What gives this influx a sinister dimension is the ISI venture,  code-named Operation Pin Code, to carve out, in collusion with  Bangladesh, an independent Islamistan out of India's Northeast by  accelerating the influx of illegal Bangladeshi immigrants into Assam's  lower districts. The first step in frustrating the ISI design is,  therefore, stanching the influx into Assam and the northern districts of  West Bengal, which constitute the rest of the country's gateway to the  Northeast.

Unfortunately the Centre, which is ultimately responsible for  protecting the country's borders, is guilty of gross dereliction of duty  in this respect. Nothing underlines this more sharply than its decision  on October 27 last year, not to repeal the Illegal Migrants  (Determination by Tribunal) Act of 1983, which has turned out to be the  single biggest hurdle in the way of the identification and deportation  of illegal Bangladeshi immigrants. It doubtless applies only to Assam.  But the latter has the largest population of illegal Bangladeshi  immigrants among all States-an estimated 50 lakh. Besides, as Nagaland's  Chief Minister, Mr Neiphiu Rio stated at the conference, "Assam has  almost become a breeding ground for illegal migrants as they are  procuring documents like ration cards there and then coming into the  hills."

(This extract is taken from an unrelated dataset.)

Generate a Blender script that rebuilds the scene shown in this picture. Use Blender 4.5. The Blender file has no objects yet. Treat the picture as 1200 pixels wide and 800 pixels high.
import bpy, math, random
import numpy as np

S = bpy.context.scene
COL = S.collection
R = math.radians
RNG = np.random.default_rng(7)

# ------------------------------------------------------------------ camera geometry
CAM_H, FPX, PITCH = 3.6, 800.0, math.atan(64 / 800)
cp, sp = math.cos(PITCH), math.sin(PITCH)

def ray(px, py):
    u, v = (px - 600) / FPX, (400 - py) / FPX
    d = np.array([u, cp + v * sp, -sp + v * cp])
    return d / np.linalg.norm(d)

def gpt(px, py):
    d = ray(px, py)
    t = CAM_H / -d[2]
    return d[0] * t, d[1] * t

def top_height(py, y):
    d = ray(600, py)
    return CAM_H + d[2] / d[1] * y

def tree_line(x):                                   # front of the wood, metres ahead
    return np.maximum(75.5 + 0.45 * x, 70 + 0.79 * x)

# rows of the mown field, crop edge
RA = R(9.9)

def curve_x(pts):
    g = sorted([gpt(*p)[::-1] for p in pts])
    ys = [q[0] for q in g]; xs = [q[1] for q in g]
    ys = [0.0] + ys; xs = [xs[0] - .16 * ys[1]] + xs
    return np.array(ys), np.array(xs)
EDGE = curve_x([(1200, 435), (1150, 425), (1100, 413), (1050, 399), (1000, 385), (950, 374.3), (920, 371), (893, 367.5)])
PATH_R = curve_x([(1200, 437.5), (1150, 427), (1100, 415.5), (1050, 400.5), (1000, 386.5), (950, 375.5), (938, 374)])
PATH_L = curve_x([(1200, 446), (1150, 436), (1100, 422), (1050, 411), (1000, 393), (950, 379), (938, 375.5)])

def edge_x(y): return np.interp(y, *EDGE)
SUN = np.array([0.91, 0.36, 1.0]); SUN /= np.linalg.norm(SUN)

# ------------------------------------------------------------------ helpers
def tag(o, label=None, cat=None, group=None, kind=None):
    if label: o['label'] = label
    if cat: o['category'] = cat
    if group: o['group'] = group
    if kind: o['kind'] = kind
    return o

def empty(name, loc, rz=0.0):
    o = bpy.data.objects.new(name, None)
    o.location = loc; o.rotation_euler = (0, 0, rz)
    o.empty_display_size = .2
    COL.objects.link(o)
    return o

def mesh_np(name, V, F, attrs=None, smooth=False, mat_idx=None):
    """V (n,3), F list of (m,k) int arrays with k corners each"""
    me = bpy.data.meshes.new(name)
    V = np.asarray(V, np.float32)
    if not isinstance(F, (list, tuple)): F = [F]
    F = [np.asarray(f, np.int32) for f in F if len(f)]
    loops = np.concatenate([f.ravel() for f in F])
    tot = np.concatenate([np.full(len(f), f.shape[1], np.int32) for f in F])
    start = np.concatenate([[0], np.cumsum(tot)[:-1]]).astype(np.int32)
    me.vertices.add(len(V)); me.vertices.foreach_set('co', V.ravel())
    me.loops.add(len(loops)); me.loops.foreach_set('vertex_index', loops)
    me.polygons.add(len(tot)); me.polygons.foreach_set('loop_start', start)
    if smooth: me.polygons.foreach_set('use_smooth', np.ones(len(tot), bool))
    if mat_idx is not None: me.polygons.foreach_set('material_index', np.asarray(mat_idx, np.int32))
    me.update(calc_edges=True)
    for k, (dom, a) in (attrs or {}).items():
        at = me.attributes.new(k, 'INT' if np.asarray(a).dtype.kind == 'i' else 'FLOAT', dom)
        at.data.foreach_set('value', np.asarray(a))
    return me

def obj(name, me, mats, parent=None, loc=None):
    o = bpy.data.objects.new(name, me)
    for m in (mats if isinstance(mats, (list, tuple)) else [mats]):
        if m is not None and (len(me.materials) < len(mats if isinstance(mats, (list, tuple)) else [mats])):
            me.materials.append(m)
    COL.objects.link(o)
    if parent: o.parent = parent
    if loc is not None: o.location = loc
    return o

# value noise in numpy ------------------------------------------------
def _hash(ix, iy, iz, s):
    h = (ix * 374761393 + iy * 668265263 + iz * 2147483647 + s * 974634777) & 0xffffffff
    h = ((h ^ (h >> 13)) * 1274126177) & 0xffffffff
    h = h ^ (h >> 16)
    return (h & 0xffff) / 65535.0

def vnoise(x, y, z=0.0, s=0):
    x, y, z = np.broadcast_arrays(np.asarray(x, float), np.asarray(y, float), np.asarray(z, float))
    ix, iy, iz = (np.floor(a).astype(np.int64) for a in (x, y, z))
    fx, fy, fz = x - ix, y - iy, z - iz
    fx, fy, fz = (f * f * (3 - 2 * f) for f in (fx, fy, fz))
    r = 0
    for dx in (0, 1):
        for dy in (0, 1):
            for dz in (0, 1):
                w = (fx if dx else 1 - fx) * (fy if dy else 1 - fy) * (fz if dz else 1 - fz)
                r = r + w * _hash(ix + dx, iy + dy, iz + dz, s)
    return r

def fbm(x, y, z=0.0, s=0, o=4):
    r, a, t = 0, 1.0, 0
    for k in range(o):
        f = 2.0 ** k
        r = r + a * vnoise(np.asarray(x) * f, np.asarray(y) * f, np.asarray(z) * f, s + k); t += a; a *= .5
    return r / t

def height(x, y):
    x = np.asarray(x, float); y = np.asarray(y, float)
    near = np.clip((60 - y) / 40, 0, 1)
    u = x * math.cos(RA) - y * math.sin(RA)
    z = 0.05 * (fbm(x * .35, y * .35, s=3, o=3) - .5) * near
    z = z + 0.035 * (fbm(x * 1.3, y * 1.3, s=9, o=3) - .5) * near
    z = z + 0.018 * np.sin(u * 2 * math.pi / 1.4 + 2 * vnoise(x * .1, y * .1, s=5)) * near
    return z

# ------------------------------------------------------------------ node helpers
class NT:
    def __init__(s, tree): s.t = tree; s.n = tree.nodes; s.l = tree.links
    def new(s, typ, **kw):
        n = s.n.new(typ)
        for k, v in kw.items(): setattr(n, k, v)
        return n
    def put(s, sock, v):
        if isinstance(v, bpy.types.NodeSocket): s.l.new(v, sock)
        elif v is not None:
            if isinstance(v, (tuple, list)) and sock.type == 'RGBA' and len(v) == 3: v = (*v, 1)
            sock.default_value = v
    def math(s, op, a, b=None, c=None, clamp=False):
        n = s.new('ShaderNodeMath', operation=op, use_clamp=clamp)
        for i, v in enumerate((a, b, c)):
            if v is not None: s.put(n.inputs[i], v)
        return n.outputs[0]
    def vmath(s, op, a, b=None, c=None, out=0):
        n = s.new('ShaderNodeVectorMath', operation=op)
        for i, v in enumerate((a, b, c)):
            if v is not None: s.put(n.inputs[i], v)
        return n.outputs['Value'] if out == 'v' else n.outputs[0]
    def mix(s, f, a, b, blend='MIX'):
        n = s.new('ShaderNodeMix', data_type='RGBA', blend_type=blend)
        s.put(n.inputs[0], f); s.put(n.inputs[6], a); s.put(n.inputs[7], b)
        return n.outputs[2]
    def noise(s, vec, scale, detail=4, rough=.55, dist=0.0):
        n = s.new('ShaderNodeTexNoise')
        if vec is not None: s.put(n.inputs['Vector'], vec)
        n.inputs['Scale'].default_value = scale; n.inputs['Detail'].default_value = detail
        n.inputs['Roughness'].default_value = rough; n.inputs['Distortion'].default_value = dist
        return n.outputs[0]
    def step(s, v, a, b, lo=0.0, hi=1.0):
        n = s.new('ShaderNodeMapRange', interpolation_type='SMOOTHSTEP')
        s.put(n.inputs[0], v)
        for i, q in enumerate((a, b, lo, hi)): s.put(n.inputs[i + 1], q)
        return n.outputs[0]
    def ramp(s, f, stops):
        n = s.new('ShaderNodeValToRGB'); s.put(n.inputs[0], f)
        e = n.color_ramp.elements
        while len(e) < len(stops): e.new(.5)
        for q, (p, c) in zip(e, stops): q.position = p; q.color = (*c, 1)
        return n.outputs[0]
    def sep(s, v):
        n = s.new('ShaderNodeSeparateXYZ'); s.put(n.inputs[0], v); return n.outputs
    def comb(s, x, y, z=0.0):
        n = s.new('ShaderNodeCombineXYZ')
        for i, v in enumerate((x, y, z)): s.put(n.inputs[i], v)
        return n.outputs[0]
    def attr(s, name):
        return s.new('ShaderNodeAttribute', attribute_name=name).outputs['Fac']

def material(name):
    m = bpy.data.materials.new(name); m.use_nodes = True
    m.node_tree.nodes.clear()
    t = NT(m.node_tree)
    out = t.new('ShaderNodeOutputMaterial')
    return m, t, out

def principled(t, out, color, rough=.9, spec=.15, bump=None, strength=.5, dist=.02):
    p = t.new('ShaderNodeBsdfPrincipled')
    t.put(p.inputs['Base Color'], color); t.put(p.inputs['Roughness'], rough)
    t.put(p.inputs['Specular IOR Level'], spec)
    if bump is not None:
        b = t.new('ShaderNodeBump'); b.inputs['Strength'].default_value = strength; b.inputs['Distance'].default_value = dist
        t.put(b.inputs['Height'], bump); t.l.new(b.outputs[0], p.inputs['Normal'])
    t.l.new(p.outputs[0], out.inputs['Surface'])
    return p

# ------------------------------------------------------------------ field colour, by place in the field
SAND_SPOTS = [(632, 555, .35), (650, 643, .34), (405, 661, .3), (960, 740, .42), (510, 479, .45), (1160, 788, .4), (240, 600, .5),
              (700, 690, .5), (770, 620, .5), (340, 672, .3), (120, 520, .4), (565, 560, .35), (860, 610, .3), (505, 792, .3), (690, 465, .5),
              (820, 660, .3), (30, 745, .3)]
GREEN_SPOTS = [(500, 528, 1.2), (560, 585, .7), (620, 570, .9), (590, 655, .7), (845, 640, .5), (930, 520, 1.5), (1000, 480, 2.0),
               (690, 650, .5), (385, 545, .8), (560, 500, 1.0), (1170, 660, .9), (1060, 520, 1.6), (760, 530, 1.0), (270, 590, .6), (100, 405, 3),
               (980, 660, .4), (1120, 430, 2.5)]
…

Assam's Chief Minister Tarun Gogoi has publicly claimed that it  was the State Government that had persuaded the Centre not to repeal the  IMDT Act. And it does not take exceptional intelligence to recognise  that this in turn was the result of his party's vote-bank politics. One  hopes that the demand by the seven Chief Ministers would make the Centre  see the sinister implications of its decision and also the need to deal  firmly with the problem of illegal migration.

It must also speed up the construction of border fences. The  report in last Thursday's Bangladeshi newspapers that it had agreed not  to construct barbed wire fences within 150 yards of the border on the  Indian side, is disturbing. The Centre would do well to clarify the  position immediately.